Turkey has cemented its position as the largest cryptocurrency market in the Middle East and North Africa (MENA), with annual transaction volumes approaching $200 billion, according to comments from Ripple’s Senior Executive Officer and Managing Director for the Middle East and Africa, Reece Merrick.
Ahead of Istanbul Blockchain Week, Merrick highlighted Turkey’s rapid rise in digital asset adoption, noting that the country now ranks among the world’s leading crypto markets. In a post published on May 31, he said Turkey’s crypto transaction volume over the past year significantly exceeded that of its regional counterparts, making it the dominant market in MENA.
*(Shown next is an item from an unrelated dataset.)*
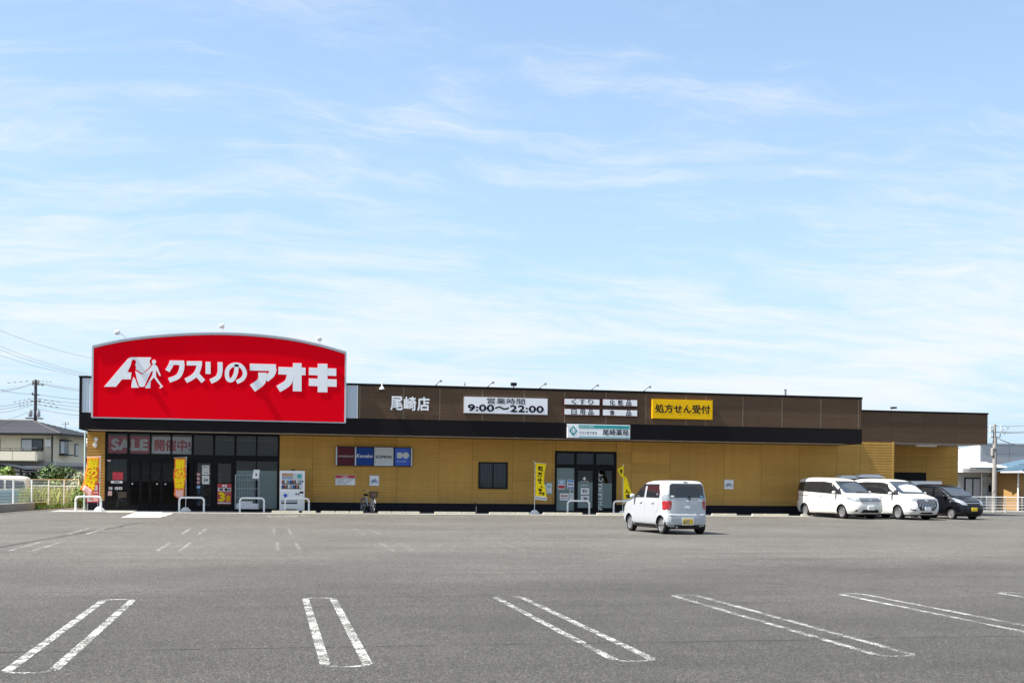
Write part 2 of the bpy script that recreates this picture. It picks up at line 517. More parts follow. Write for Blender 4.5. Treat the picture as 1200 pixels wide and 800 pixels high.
def text_geo(s):
    if s in _TXT: return _TXT[s]
    c = bpy.data.curves.new('glyphs', 'FONT'); c.body = s; c.size = 1; c.resolution_u = 3
    o = bpy.data.objects.new('glyphs', c); COL.objects.link(o)
    me = bpy.data.meshes.new_from_object(o.evaluated_get(bpy.context.evaluated_depsgraph_get()))
    v = np.array([p.co[:2] for p in me.vertices]); f = [tuple(p.vertices) for p in me.polygons]
    bpy.data.objects.remove(o); bpy.data.curves.remove(c); bpy.data.meshes.remove(me)
    _TXT[s] = (v, f)
    return _TXT[s]


def text(s, x0, x1, z0, z1, y, material, parent, name='lettering', bold=0.0, skew=0.0, thick=.004, vertical=False):
    """lettering fitted into a rectangle on a surface that faces -Y; bold = stroke gain in metres"""
    v, f = text_geo(s)
    lo, hi = v.min(0), v.max(0); sz = np.maximum(hi - lo, 1e-3)
    u = (v - lo) / sz
    mb = MB()
    offs = [(0, 0)] if bold <= 0 else [(0, 0), (bold, 0), (-bold, 0), (0, bold), (0, -bold)]
    for k, (dx, dz) in enumerate(offs):
        yy = y - thick - .0004 * k
        vs = [(x0 + bold + a * (x1 - x0 - 2 * bold) + dx + skew * (b - .5) * (z1 - z0), yy, z0 + bold + b * (z1 - z0 - 2 * bold) + dz) for a, b in u]
        mb.add(vs, f)
    me = bpy.data.meshes.new(name); me.from_pydata(mb.v, [], mb.f); me.materials.append(M(material))
    return link(name, me, parent)


def text_col(s, x0, x1, ztop, ch, y, material, parent, bold=0.0, gap=.12):
    """vertical writing, one character under the other, joined into one lettering part"""
    mb = MB(); z = ztop
    for chx in s:
        v, f = text_geo(chx); lo, hi = v.min(0), v.max(0); u = (v - lo) / np.maximum(hi - lo, 1e-3)
        offs = [(0, 0)] if bold <= 0 else [(0, 0), (bold, 0), (-bold, 0), (0, bold), (0, -bold)]
        for k, (dx, dz) in enumerate(offs):
            mb.add([(x0 + a * (x1 - x0) + dx, y - .004 - .0004 * k, z - ch + b * ch + dz) for a, b in u], f)
        z -= ch * (1 + gap)
    me = bpy.data.meshes.new('lettering'); me.from_pydata(mb.v, [], mb.f); me.materials.append(M(material))
    return link('lettering', me, parent)


def rbox(x0, x1, y0, y1, z0, z1, r=.02, seg=2):
    """box with rounded edges as an MB"""
    bm = bmesh.new(); bmesh.ops.create_cube(bm, size=1)
    for v in bm.verts:
        v.co = Vector(((x0 + x1) / 2 + v.co.x * (x1 - x0), (y0 + y1) / 2 + v.co.y * (y1 - y0), (z0 + z1) / 2 + v.co.z * (z1 - z0)))
    bmesh.ops.bevel(bm, geom=bm.edges[:], offset=r, segments=seg, affect='EDGES', profile=.5)
    mb = MB(); bm.verts.index_update(); mb.add([v.co[:] for v in bm.verts], [tuple(v.index for v in f.verts) for f in bm.faces]); bm.free()
    return mb


# ------------------------------------------------------------------ ground
def ground():
    ys = [-400, -120, -70, -56, -14] + list(np.linspace(-13, -1.5, 12)) + [0, 60, 200, 900]
    xs = [-900, -200, -60, -20, 20, 60, 200, 900]
    vs = [(x, y, gz(y)) for y in ys for x in xs]; n = len(xs)
    fs = [(j * n + i, j * n + i + 1, (j + 1) * n + i + 1, (j + 1) * n + i) for j in range(len(ys) - 1) for i in range(n - 1)]
    g = MB().add(vs, fs).build('asphalt_ground', 'asphalt'); g['kind'] = 'structure'
    return g


GR = ground()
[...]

The scale of activity is reshaping regional conversations around blockchain technology and digital assets, as investors, technology firms, and developers increasingly look toward markets with strong adoption rates and growing participation.
According to Merrick, Turkey’s crypto market is approximately four times larger than that of the United Arab Emirates, a country widely regarded as one of the region’s most established digital asset hubs. The comparison underscores Turkey’s expanding influence and the depth of engagement among its crypto users.
Data from blockchain analytics firm Chainalysis supports the assessment. In its 2025 Geography of Cryptocurrency Report, the company identified Turkey as the leading crypto market in MENA, recording nearly $200 billion in annual transaction volume, compared with approximately $53 billion in the UAE.
The report suggests that a substantial portion of Turkey’s crypto activity is driven by speculative trading. However, analysts also point to broader economic factors, including inflation, currency depreciation, and demand for alternative financial tools, as key drivers behind the country’s growing reliance on digital assets.
As economic uncertainty continues to influence investment behavior, Turkey’s expanding cryptocurrency ecosystem is positioning the country as a major force in the regional digital finance landscape.